> [TASK OBJECTIVE]:
Print exactly the lines from the first one down to the line that contains "of the hall')", both included, and skip the pictures.

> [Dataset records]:
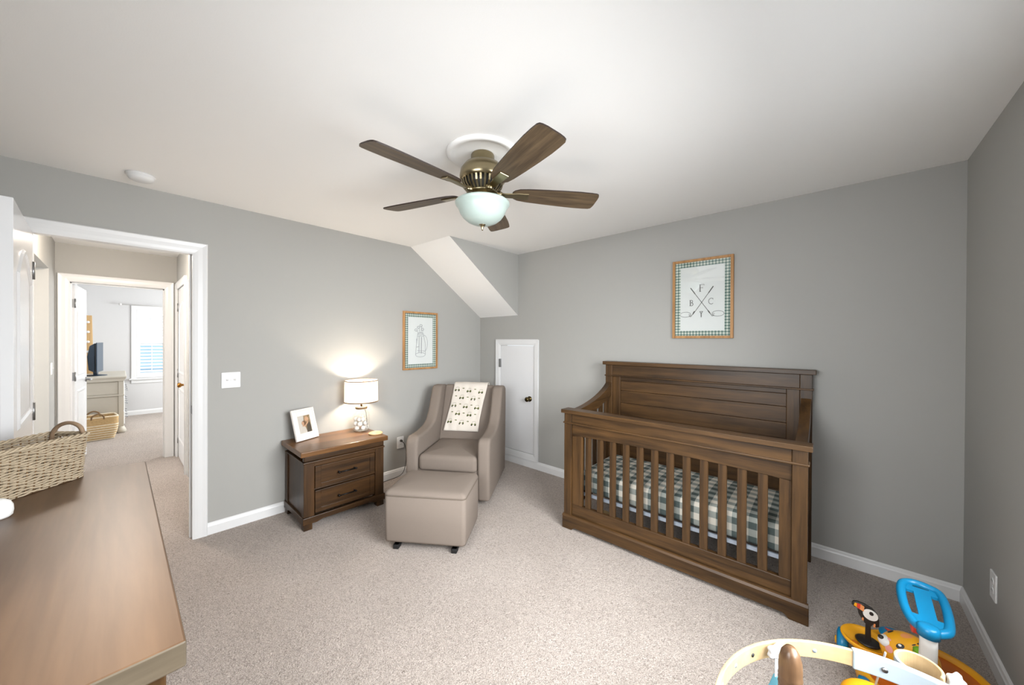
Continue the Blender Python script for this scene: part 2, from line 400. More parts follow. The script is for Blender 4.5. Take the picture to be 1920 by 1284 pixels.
# baseboards: profile swept along a straight run
BBH = .086
def baseboard(name, p0, p1, n, label, parent=None, h=BBH):
    """p0->p1 on the floor against the wall; n = unit vector into the room"""
    p0 = Vector(p0+(0,)); p1 = Vector(p1+(0,)); n = Vector(n+(0,))
    prof = [(0,0),(.014,0),(.014,h*.72),(.011,h*.80),(.0085,h*.93),(.004,h),(0,h)]
    mb = MB().sweep([p0, p1], prof, lambda i: (n, Vector((0,0,1))))
    o = mb.build(name, 'trim_white', parent)
    if parent is None: struct(o, label, 'baseboard')
    return o
baseboard('baseboard_left', (0, D1B+.083), (0, 0), (1, 0), 'white baseboard along the wall behind the nightstand')
baseboard('baseboard_back', (0, 0), (W, 0), (0, -1), 'white baseboard along the wall behind the crib')
baseboard('baseboard_right', (W, 0), (W, YD), (-1, 0), 'white baseboard running to the right edge of the photo')
baseboard('baseboard_front', (W, YD), (0, YD), (0, 1), 'white baseboard behind the long dresser')
baseboard('baseboard_far', (FX, -.8), (FX, -3.62), (1, 0), 'white baseboard below the far room window')
baseboard('baseboard_hall', (EX, HL), (-2.12, HL), (0, 1), 'short white baseboard at the far left end of the hall')

def casing(parent, plane, fixed, out, a0, a1, zt, wd=.083, bottom=None, name='casing'):
    """mitred door casing on a wall face. plane 'x' or 'y' is the wall normal axis, fixed its coordinate, out = +-1"""
    prof = [(0,0),(0,.010),(.012,.014),(.03,.017),(.055,.018),(.07,.021),(wd-.006,.022),(wd,.016),(wd,0)]   # (distance outward from the opening, proud of wall)
    def P(a, z, d): return (fixed+out*d, a, z) if plane == 'x' else (a, fixed+out*d, z)
    def piece(nm, e0, e1, da0, dz0, da1, dz1):
        vs = []; n = len(prof)
        for (a, z), (da, dz) in ((e0, (da0, dz0)), (e1, (da1, dz1))):
            for q, d in prof: vs.append(P(a+da*q, z+dz*q, d))
        fs = [(i, (i+1) % n, n+(i+1) % n, n+i) for i in range(n)]+[tuple(range(n)), tuple(range(2*n-1, n-1, -1))]
        MB().add(vs, fs).build(nm, 'trim_white', parent)
    zb = 0 if bottom is None else bottom; bz = 0 if bottom is None else -1
    piece(name, (a0, zb), (a0, zt), -1, bz, -1, 1)
    piece(name, (a1, zb), (a1, zt), 1, bz, 1, 1)
    piece(name, (a0, zt), (a1, zt), -1, 1, 1, 1)
    if bottom is not None: piece(name, (a0, zb), (a1, zb), -1, -1, 1, -1)
def jamb(parent, plane, f0, f1, a0, a1, zt, t=.02, head_stop=True):
    for s, (u0, u1, z0, z1) in enumerate(((a0-t, a0, 0, zt+t), (a1, a1+t, 0, zt+t), (a0, a1, zt, zt+t))):
        if plane == 'x': box('jamb', f0, f1, u0, u1, z0, z1, 'trim_white', parent)
        else: box('jamb', u0, u1, f0, f1, z0, z1, 'trim_white', parent)
    m = (f0+f1)/2
    for (u0, u1, z0, z1) in ((a0, a0+.011, 0, zt), (a1-.011, a1, 0, zt), (a0, a1, zt-.011, zt))[:3 if head_stop else 2]:
        if plane == 'x': box('door_stop', m-.018, m+.018, u0, u1, z0, z1, 'trim_white', parent)
        else: box('door_stop', u0, u1, m-.018, m+.018, z0, z1, 'trim_white', parent)
t = thing('trim_1', 'white moulded casing around the open bedroom doorway', 'door frame', kind='structure')
jamb(t, 'x', -TH, 0, D1A, D1B, 2.052, head_stop=False); casing(t, 'x', 0, 1, D1A, D1B, 2.041); casing(t, 'x', -TH, -1, D1A, D1B, 2.056)
box('strike_plate', -.036, -.008, D1B-.0025, D1B, .90, .958, 'steel', t)
t = thing('trim_2', 'white casing around the far bedroom doorway at the end of the hall', 'door frame', kind='structure')
jamb(t, 'x', EX-TH, EX, D2A, D2B, 2.04); casing(t, 'x', EX, 1, D2A, D2B, 2.041)
t = thing('trim_3', 'white casing around the closed closet door in the hall', 'door frame', kind='structure')
casing(t, 'y', HR, -1, -2.527, -1.755, 2.038, .07)
t = thing('trim_4', 'white jamb lining the hall recess beside the closet door', 'door frame', kind='structure')
box('jamb', -1.60, -1.588, HR-.002, HR+.10, 0, 2.05, 'trim_white', t); box('jamb', -.762, -.75, HR-.002, HR+.10, 0, 2.05, 'trim_white', t); box('jamb', -1.60, -.75, HR-.002, HR+.10, 2.038, 2.05, 'trim_white', t)

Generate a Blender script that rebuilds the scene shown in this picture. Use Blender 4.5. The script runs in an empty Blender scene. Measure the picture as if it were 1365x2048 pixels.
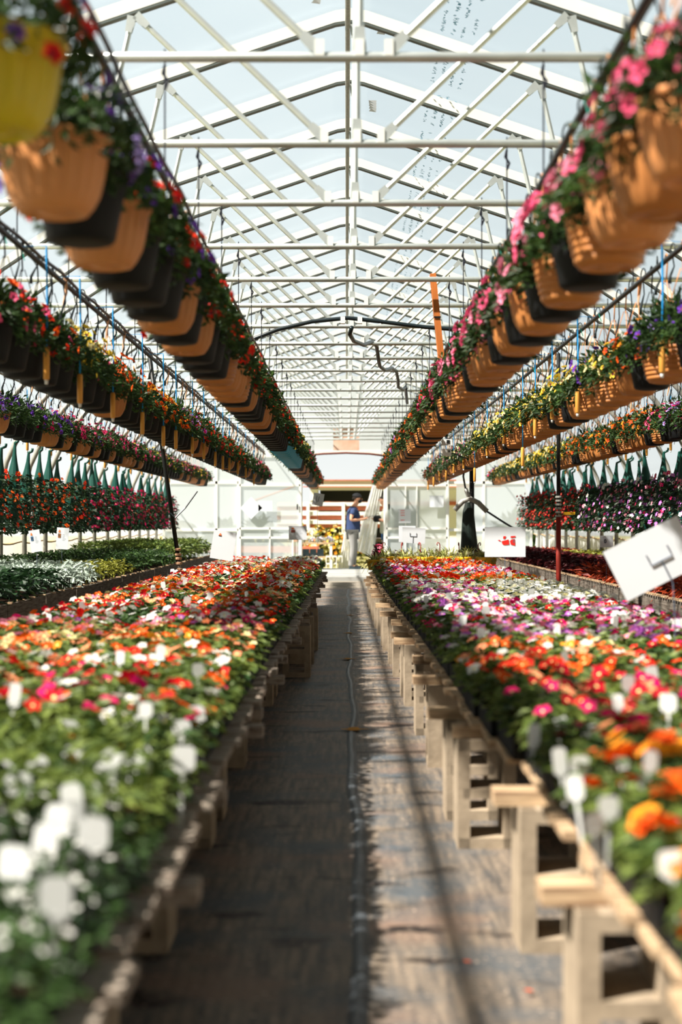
import bpy, math, random
from mathutils import Vector, Matrix
random.seed(7)
R = random.Random(11)
PI = math.pi
scene = bpy.context.scene
COL = scene.collection

# ------------------------------------------------------------------ camera
cd = bpy.data.cameras.new('camera'); cam = bpy.data.objects.new('camera', cd); COL.objects.link(cam)
cam.location = (0, 0, 1.1); cam.rotation_euler = (PI/2, 0, 0)
cd.sensor_fit = 'VERTICAL'; cd.sensor_height = 36; cd.lens = 2800/2048*36
cd.shift_x = -0.0051; cd.shift_y = 0.0107
cd.clip_start = 0.05; cd.clip_end = 300
cd.dof.use_dof = True; cd.dof.focus_distance = 12.5; cd.dof.aperture_fstop = 2.1
scene.camera = cam

# ------------------------------------------------------------------ light
w = bpy.data.worlds.new('sky'); scene.world = w; w.use_nodes = True
nt = w.node_tree; nt.nodes.clear()
wo = nt.nodes.new('ShaderNodeOutputWorld'); bg = nt.nodes.new('ShaderNodeBackground')
tc = nt.nodes.new('ShaderNodeTexCoord'); sp = nt.nodes.new('ShaderNodeSeparateXYZ'); rp = nt.nodes.new('ShaderNodeValToRGB')
rp.color_ramp.elements[0].position = 0.0; rp.color_ramp.elements[0].color = (1.18, 1.2, 1.16, 1)
rp.color_ramp.elements[1].position = 0.42; rp.color_ramp.elements[1].color = (0.76, 0.91, 0.97, 1)
e_ = rp.color_ramp.elements.new(0.13); e_.color = (0.84, 0.94, 0.96, 1)
e_ = rp.color_ramp.elements.new(0.60); e_.color = (0.05, 0.11, 0.13, 1)
nt.links.new(tc.outputs['Generated'], sp.inputs[0]); nt.links.new(sp.outputs['Z'], rp.inputs[0])
# sky shaped to cut fill light: bright toward the far (+Y) side, dimmed elsewhere
mr_ = nt.nodes.new('ShaderNodeMapRange'); mr_.interpolation_type = 'SMOOTHSTEP'; mr_.inputs[1].default_value = -.1; mr_.inputs[2].default_value = .8; mr_.inputs[3].default_value = .14; mr_.inputs[4].default_value = 1
nt.links.new(sp.outputs['Y'], mr_.inputs[0])
mx_ = nt.nodes.new('ShaderNodeVectorMath'); mx_.operation = 'SCALE'; nt.links.new(rp.outputs[0], mx_.inputs[0]); nt.links.new(mr_.outputs[0], mx_.inputs['Scale'])
nt.links.new(mx_.outputs[0], bg.inputs[0]); bg.inputs[1].default_value = 0.84
nt.links.new(bg.outputs[0], wo.inputs[0])

sl = bpy.data.lights.new('sun', 'SUN'); sun = bpy.data.objects.new('sun', sl); COL.objects.link(sun)
sl.energy = 13.5; sl.angle = math.radians(1.2); sl.color = (1.0, 0.905, 0.80)
sun.location = (-10, -6, 15)
sun.rotation_euler = Vector((0.75, 0.42, -1.0)).to_track_quat('-Z', 'Y').to_euler()

scene.view_settings.view_transform = 'Standard'; scene.view_settings.look = 'None'
scene.view_settings.exposure = 0.0; scene.view_settings.gamma = 1.0
scene.view_settings.use_curve_mapping = False

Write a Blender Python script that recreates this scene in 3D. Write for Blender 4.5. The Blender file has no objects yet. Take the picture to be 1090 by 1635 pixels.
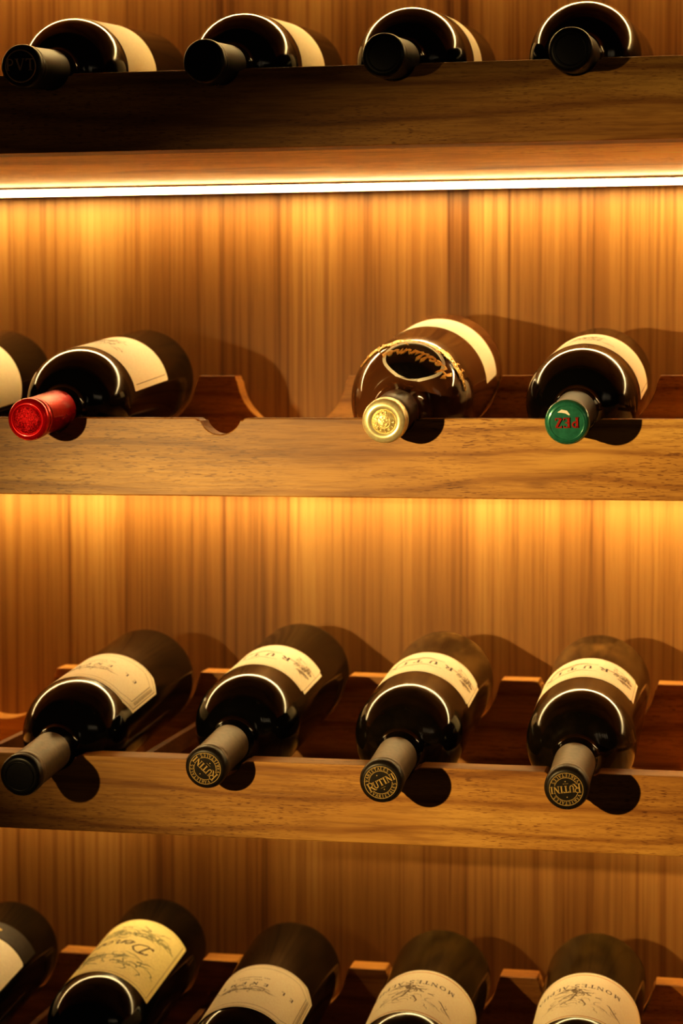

> [FINAL RESULT]:
Continue the Blender Python script for this scene: part 2, from line 400. More parts follow. The script is for Blender 4.5. Take the picture to be 1920 by 1284 pixels.
# baseboards: profile swept along a straight run
BBH = .086
def baseboard(name, p0, p1, n, label, parent=None, h=BBH):
    """p0->p1 on the floor against the wall; n = unit vector into the room"""
    p0 = Vector(p0+(0,)); p1 = Vector(p1+(0,)); n = Vector(n+(0,))
    prof = [(0,0),(.014,0),(.014,h*.72),(.011,h*.80),(.0085,h*.93),(.004,h),(0,h)]
    mb = MB().sweep([p0, p1], prof, lambda i: (n, Vector((0,0,1))))
    o = mb.build(name, 'trim_white', parent)
    if parent is None: struct(o, label, 'baseboard')
    return o
baseboard('baseboard_left', (0, D1B+.083), (0, 0), (1, 0), 'white baseboard along the wall behind the nightstand')
baseboard('baseboard_back', (0, 0), (W, 0), (0, -1), 'white baseboard along the wall behind the crib')
baseboard('baseboard_right', (W, 0), (W, YD), (-1, 0), 'white baseboard running to the right edge of the photo')
baseboard('baseboard_front', (W, YD), (0, YD), (0, 1), 'white baseboard behind the long dresser')
baseboard('baseboard_far', (FX, -.8), (FX, -3.62), (1, 0), 'white baseboard below the far room window')
baseboard('baseboard_hall', (EX, HL), (-2.12, HL), (0, 1), 'short white baseboard at the far left end of the hall')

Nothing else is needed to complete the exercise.